A four-party model provides a comprehensive set of interlocking legal contracts that detail roles, responsibilities, and technical methods. In order to take part in the network, each party must agree to one of the contracts in a given framework. Identity providers specialize in providing support for particular roles.

Examples: The credit card networks, such as Visa and Mastercard, are implemented as  four party networks. These represent a large collection of individuals and institutions, each of which must routinely trust participants they’ve never encountered before.

Parties of all types continually join and leave the network, making it impractical for any single organization to track them all.  By creating a standard set of well defined roles that work together, the Visa and Mastercard enable risk assessors to specialize.

Because of the vast difference in the size of the entities involved (anywhere from an individual person to a multi-national corporation), and the complexity of governing law, no single contract could be both complete and understandable by all parties.

To solve this problem, the network created a comprehensive, interlocking set of contracts that lay out all of the roles that entities can play. For each role, the appropriate contract specifies the interactions and responsibilities. The network design allows for multiple identity providers, each of whom can specialize in managing risk for a particular set of users.

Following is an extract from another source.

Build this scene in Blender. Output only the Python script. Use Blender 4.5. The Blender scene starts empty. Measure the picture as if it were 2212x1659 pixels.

Risks are managed at the system level.

When to use: Closed network where all parties can be expected to sign a contract to join.

Advantages: Enables a network where participants of different sizes can interact smoothly with one another.   Allows for specialization of risk management in a complex, constantly changing network where participants frequently join and leave.

Disadvantages: Depends upon the ability to create comprehensive contracts.  Risk management can impose substantial costs on the network.

Ability to scale: Four party models can scale to a large number of participants.